C’est une tromperie et un vol en bandes organisées : la City et Euronext-NYSE sont parmis les meilleurs dealers de ces produits toxiques. Ces traders se sont gorgés de commissions dans un “poker menteur” d’enfer.

A force les banquiers perdent confiances entre eux ! Ils dévalorisent, changent les règles ... et n’ont toujours pas plus confiance. L’effondrement immobilier et économique dévalorise encore ces titres jusqu’à plus rien. La tentative de rebond des marchés n’arrive pas à réévaluer leurs avoirs, leurs bilans s’érodent toujours. 
Ils encaissent tout ce qu’ils peuvent mais ces fonds ne compensent pas les dévaluations, ils n’arrivent plus à prêter, l’incertitude sur leur bilan et la “garantie d’état” devient la condition de leur survie.
Le sort du “marché libre” dépend des Nations.
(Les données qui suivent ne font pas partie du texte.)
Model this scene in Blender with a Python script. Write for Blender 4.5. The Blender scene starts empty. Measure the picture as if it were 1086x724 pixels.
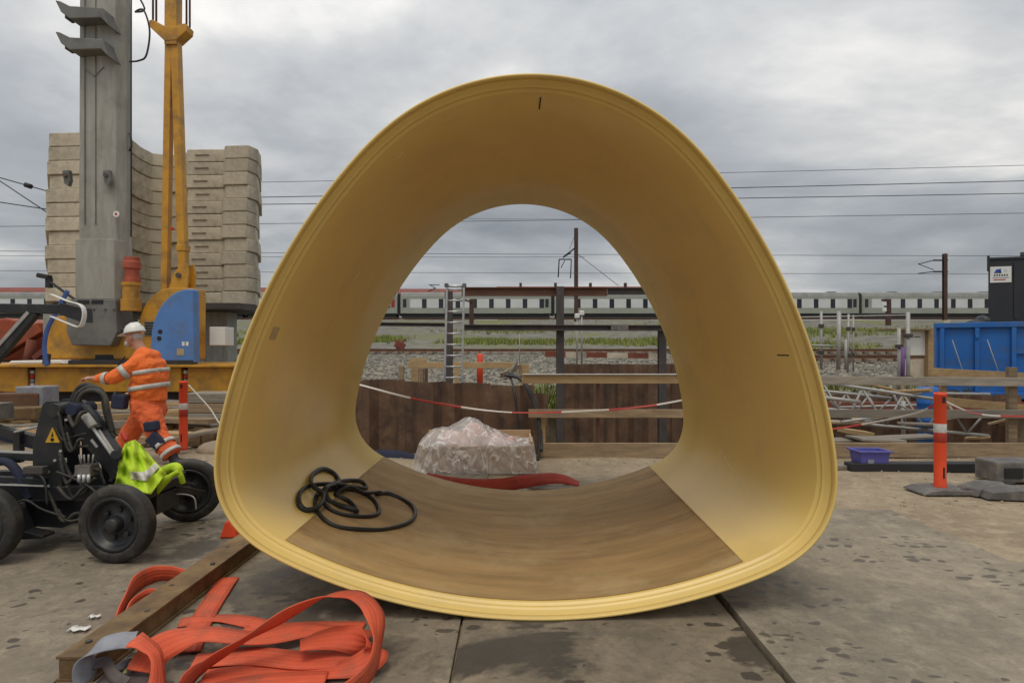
import bpy, bmesh, math, random
import numpy as np
from mathutils import Vector, Matrix, Euler
random.seed(7)
R = math.radians
SC = bpy.context.scene
COL = SC.collection
F, H, CX, CY = 640.0, 1.45, 543.0, 369.0          # focal length in photo pixels, eye height, vanishing point

# ---------------------------------------------------------------- camera
cam = bpy.data.cameras.new('camera'); camo = bpy.data.objects.new('camera', cam); COL.objects.link(camo)
camo.location = (0, 0, H); camo.rotation_euler = (R(90), 0, 0)
cam.sensor_width = 36; cam.lens = F / 1086 * 36; cam.shift_y = 7 / 1086
cam.clip_start = .05; cam.clip_end = 3000
SC.camera = camo
# ---------------------------------------------------------------- sky: overcast cloud deck over a clear sky
W = bpy.data.worlds.new('World'); SC.world = W; W.use_nodes = True
nt = W.node_tree; nt.nodes.clear()
def nd(t, ty, **kw):
    n = t.nodes.new(ty)
    for k, v in kw.items(): setattr(n, k, v)
    return n
SUN_EL, SUN_AZ = 68, 190
out = nd(nt, 'ShaderNodeOutputWorld'); bg = nd(nt, 'ShaderNodeBackground'); bg.inputs[1].default_value = 0.1
sky = nd(nt, 'ShaderNodeTexSky', sky_type='NISHITA', sun_disc=False, sun_elevation=R(SUN_EL), sun_rotation=R(SUN_AZ))
tc = nd(nt, 'ShaderNodeTexCoord'); sep = nd(nt, 'ShaderNodeSeparateXYZ')
nt.links.new(tc.outputs['Generated'], sep.inputs[0])
zc = nd(nt, 'ShaderNodeMath', operation='MAXIMUM'); nt.links.new(sep.outputs[2], zc.inputs[0]); zc.inputs[1].default_value = 0
za = nd(nt, 'ShaderNodeMath', operation='ADD'); nt.links.new(zc.outputs[0], za.inputs[0]); za.inputs[1].default_value = .22
dx = nd(nt, 'ShaderNodeMath', operation='DIVIDE'); nt.links.new(sep.outputs[0], dx.inputs[0]); nt.links.new(za.outputs[0], dx.inputs[1])
dy = nd(nt, 'ShaderNodeMath', operation='DIVIDE'); nt.links.new(sep.outputs[1], dy.inputs[0]); nt.links.new(za.outputs[0], dy.inputs[1])
cmb = nd(nt, 'ShaderNodeCombineXYZ'); nt.links.new(dx.outputs[0], cmb.inputs[0]); nt.links.new(dy.outputs[0], cmb.inputs[1])
mp = nd(nt, 'ShaderNodeMapping'); nt.links.new(cmb.outputs[0], mp.inputs[0])
mp.inputs['Location'].default_value = (11, 3, 0); mp.inputs['Scale'].default_value = (1, 1.2, 1)
n1 = nd(nt, 'ShaderNodeTexNoise'); n1.inputs['Scale'].default_value = .8; n1.inputs['Detail'].default_value = 8; n1.inputs['Roughness'].default_value = .55; n1.inputs['Distortion'].default_value = .15
nt.links.new(mp.outputs[0], n1.inputs['Vector'])
cr = nd(nt, 'ShaderNodeValToRGB'); nt.links.new(n1.outputs[0], cr.inputs[0])
e = cr.color_ramp.elements
e[0].position = .34; e[0].color = (2.75, 2.95, 3.2, 1)
e[1].position = .66; e[1].color = (8.8, 8.6, 8.3, 1)
m_ = cr.color_ramp.elements.new(.50); m_.color = (4.5, 4.68, 4.9, 1)
m_ = cr.color_ramp.elements.new(.58); m_.color = (6.1, 6.15, 6.15, 1)
mix = nd(nt, 'ShaderNodeMix', data_type='RGBA'); mix.inputs[0].default_value = .94
# an overcast deck is brighter overhead than at the horizon
ov = nd(nt, 'ShaderNodeMath', operation='MULTIPLY_ADD'); nt.links.new(zc.outputs[0], ov.inputs[0]); ov.inputs[1].default_value = .92; ov.inputs[2].default_value = .67
vm = nd(nt, 'ShaderNodeVectorMath', operation='SCALE'); nt.links.new(cr.outputs[0], vm.inputs[0]); nt.links.new(ov.outputs[0], vm.inputs['Scale'])
nt.links.new(sky.outputs[0], mix.inputs[6]); nt.links.new(vm.outputs[0], mix.inputs[7])
nt.links.new(mix.outputs[2], bg.inputs[0]); nt.links.new(bg.outputs[0], out.inputs[0])
# ---------------------------------------------------------------- sun behind the clouds
sl = bpy.data.lights.new('sun', 'SUN'); so = bpy.data.objects.new('sun', sl); COL.objects.link(so)
sl.energy = 1.1; sl.angle = R(24); sl.color = (1, .90, .74)
_d = Vector((math.sin(R(SUN_AZ)) * math.cos(R(SUN_EL)), math.cos(R(SUN_AZ)) * math.cos(R(SUN_EL)), math.sin(R(SUN_EL))))
so.rotation_euler = _d.to_track_quat('Z', 'Y').to_euler(); so.location = _d * 50
SC.view_settings.view_transform = 'Standard'; SC.view_settings.look = 'None'; SC.view_settings.exposure = 0.15; SC.view_settings.gamma = 1
try: SC.view_settings.use_curve_mapping = False
except Exception: pass

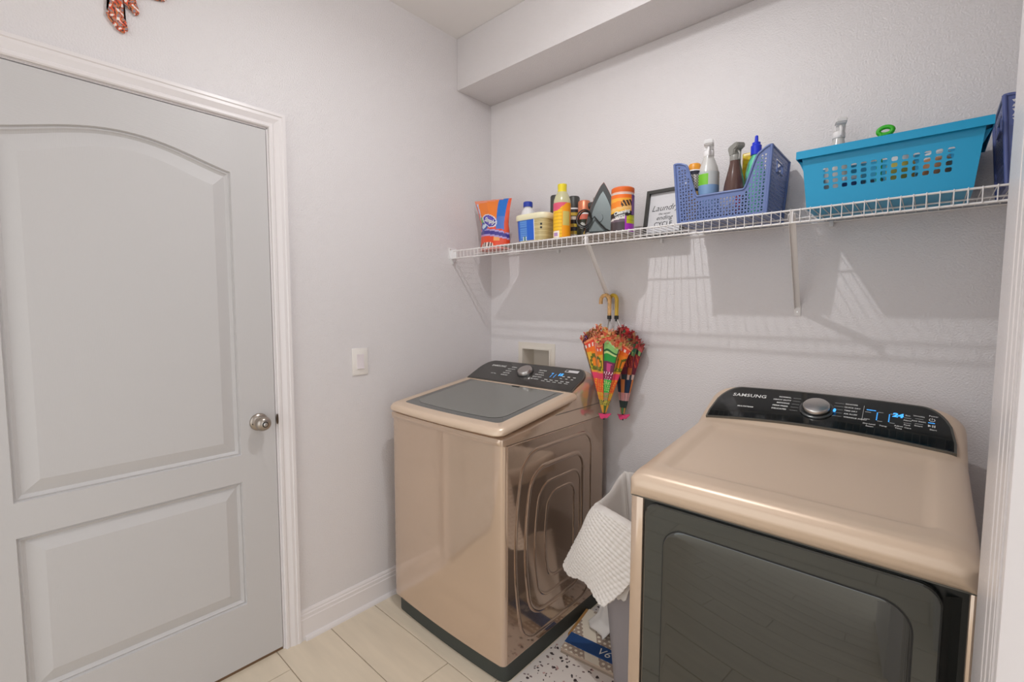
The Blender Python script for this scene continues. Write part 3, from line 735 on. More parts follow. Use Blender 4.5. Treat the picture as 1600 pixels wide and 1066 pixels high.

Ces Nations salvatrices que les banques endettent sur des générations sans même parvenir à y trouver les revenus de leur survie.

On aurait pu penser que ces banquiers, désormais guidés par nos politiciens, allaient ouvrir ces “enveloppes” de titres toxiques, trier les bonnes créances des mauvaises et les replacer sur un marché devenu transparent autant qu’efficient ... avec des Agences de Notation indépendantes et autres bienfaits des experts financiers à l’éthique aussi irréprochable que leurs discours.

Hélas :

“Deja Vu: Investment Banks Recycling Mortgages
by THE ASSOCIATED PRESS, August 24, 2009

Wall Street may have discovered a way out from under the bad debt and risky mortgages that have clogged the financial markets. The would-be solution probably sounds familiar: It’s a lot like what got banks in trouble in the first place.

In recent months investment banks have been repackaging old mortgage securities and offering to sell them as new products, a plan that’s nearly identical to the complicated investment packages at the heart of the market’s collapse.

“There is a little bit of deja vu in this,” said Arizona State University economics professor Herbert Kaufman.”